Apart from a wide range of nostalgic exhibits insights into personal computing over the past thirty years, the museum is home to two of the world’s most significant early computers, both now in working order and humming away for the entertainment of visitors.
Most impressive, without a doubt, is the completely rebuilt Colossus, the world’s first electronic computer designed by Tommy Flowers of the Post Office, which was then responsible for the national telephone network.
From 1944 Colossus played a crucial part in deciphering enemy signals, completely without the knowledge of the Germans or Japanese, and is credited with having shortened the war by several months, if not years. Flowers had earlier collaborated with Alan Turing and had based his design on the specific requirements for code breaking and on the experience of the earlier Heath Robinson which was the first attempt to automate the laborious process of deciphering messages.
Above: The Harwell Dekatron, the world’s oldest working digital computer, being rebooted at the museum. The Dekatron owes its charmed survival to the fact that it was donated to a university after its working life. Built in 1951, it was one of only a dozen working computers in the world. After retirement in 1957 the Dekatron went to the Wolverhampton and Staffordshire Technical College (now Wolverhampton University) and was named WITCH, standing for Wolverhampton Instrument for Teaching Computing from Harwell.
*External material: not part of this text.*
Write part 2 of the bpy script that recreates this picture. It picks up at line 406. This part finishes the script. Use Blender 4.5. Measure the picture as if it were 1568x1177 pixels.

Above: This replica of the world’s first electronic digital computer, the Colossus, has been completely recreated by enthusiasts at Bletchley. The Colossus Mark I was shown working in 1943 and was operating at Bletchley Park in February 1944. The Colossus Mark 2, on which this replica is based, first worked in June 1944, just in time for the Normandy landings. Ten computers were in use by the end of the war. Note the handy cooling fan
Above, clockwise: Early portable computing; Steve Jobs’ inspired but doomed NExT; the iconic IBM PC XT from 1983; a massive 8MB disk; the world’s first miniature electronic calculator, the Sinclair; the man himself, Alan Turing.